Introduction: Visiting With a Purpose, Not Just Passing Through

Fifteen years on from the 2011 Tohoku earthquake and tsunami, the coastal towns of Miyagi and Iwate prefectures have largely rebuilt their infrastructure, but the reconstruction effort continues in quieter ways — through storytelling programs, small-scale community volunteering, and study tours designed specifically so visitors leave with an accurate understanding of what happened and how the region has recovered, rather than a vague impression from a news broadcast years ago. Japan’s Reconstruction Agency maintains a public list of organizations running these programs, and they are set up to welcome outside visitors, including from abroad.

Kataribe: Guided Storytelling, Not a Museum Tour

A kataribe (語り部) is a local storyteller — often someone who lived through the disaster directly — who guides small groups through their own town, narrating what happened at specific points along the route using photographs and personal memory rather than a fixed exhibit. In Kesennuma, guided walks run through the Umi no Ichi market area, the fishing port, and the inner bay district; in Ishinomaki and Onagawa, local guides lead tours of roughly ninety minutes to three hours built around their own experience of the disaster and the specific choices made in each town’s rebuilding.

What Volunteer Involvement Actually Looks Like Now

The heavy debris-clearing volunteer work of the years immediately after 2011 has largely finished; what remains is smaller and more community-facing — helping maintain memorial sites, assisting with local events and festivals that are themselves part of the towns’ recovery, and, in areas more recently affected by disaster such as the Noto Peninsula, direct support work coordinated through local reconstruction-tour operators. Programs are typically short — a day or two — and structured around a guided element first, with volunteering or community support work built around it, rather than the reverse.

Japan travel photo

How to Take Part Respectfully

Go through an established organization. The Reconstruction Agency’s listings, town tourism associations in Kesennuma and Minamisanriku, and dedicated operators are the right entry point — not an informal, self-guided visit to a former disaster site.
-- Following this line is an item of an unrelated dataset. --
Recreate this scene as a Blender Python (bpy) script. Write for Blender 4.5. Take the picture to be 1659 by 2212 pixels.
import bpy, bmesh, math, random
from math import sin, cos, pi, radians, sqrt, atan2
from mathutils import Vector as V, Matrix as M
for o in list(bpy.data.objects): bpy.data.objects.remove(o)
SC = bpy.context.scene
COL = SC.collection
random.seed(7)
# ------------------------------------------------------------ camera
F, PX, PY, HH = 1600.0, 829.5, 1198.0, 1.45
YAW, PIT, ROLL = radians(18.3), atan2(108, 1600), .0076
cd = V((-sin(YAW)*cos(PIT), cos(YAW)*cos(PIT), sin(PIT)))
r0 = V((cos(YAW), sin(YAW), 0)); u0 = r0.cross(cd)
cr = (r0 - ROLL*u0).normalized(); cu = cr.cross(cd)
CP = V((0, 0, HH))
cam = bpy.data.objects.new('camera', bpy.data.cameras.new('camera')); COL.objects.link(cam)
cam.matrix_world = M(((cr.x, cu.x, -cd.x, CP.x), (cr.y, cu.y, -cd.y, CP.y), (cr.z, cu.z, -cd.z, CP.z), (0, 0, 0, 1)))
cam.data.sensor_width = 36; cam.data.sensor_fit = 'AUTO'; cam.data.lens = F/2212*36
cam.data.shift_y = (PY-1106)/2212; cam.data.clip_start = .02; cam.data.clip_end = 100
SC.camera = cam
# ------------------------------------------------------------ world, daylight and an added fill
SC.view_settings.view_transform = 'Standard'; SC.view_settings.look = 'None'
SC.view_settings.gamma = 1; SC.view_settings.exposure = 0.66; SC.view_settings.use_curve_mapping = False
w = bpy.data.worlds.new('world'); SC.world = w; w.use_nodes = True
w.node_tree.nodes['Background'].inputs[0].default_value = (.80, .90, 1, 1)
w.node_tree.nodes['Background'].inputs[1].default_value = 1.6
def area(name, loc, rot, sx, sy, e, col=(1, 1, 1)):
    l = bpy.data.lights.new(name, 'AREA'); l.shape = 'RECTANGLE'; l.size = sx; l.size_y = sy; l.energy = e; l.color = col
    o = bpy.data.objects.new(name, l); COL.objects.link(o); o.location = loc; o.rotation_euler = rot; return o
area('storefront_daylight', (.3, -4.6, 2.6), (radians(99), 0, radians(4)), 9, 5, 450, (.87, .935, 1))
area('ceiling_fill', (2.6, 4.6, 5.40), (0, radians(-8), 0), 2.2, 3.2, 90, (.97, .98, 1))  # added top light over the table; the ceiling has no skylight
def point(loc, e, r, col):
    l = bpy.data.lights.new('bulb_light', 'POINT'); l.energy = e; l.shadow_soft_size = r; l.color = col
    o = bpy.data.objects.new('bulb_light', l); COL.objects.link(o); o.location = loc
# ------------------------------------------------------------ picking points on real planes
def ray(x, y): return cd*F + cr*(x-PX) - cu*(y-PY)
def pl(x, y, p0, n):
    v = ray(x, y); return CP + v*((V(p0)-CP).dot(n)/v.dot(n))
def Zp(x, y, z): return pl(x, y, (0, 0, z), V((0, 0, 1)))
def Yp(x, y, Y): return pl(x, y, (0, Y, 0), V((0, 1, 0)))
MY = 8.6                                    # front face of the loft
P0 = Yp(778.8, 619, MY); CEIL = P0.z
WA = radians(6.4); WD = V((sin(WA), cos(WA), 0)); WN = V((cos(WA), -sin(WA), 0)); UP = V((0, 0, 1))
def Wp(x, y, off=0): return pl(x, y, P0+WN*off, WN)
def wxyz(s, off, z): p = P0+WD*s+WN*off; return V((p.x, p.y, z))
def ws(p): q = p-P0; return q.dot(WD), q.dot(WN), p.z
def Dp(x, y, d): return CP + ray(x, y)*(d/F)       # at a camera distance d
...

Expect to listen more than you speak. These tours are built around the guide’s own account; the appropriate role for a visitor is attentive listening and the kind of questions that come from genuine interest, not curiosity about the disaster itself.

Spend money locally. Eating at local restaurants, buying from the fishing port markets, and staying at local accommodation is treated by these towns as being just as meaningful a form of support as formal volunteer work, and is the easiest way for any visitor to contribute regardless of how much time they have.

Why Japanese Travelers Take These Tours

Domestic study tours to Tohoku — run by universities, companies, and civic groups — remain common more than a decade later, treated as a way of ensuring the disaster is remembered accurately rather than fading into a vague national memory. Foreign visitors joining the same kind of program are generally welcomed for the same reason: firsthand, guided understanding is considered more valuable than the story being retold secondhand.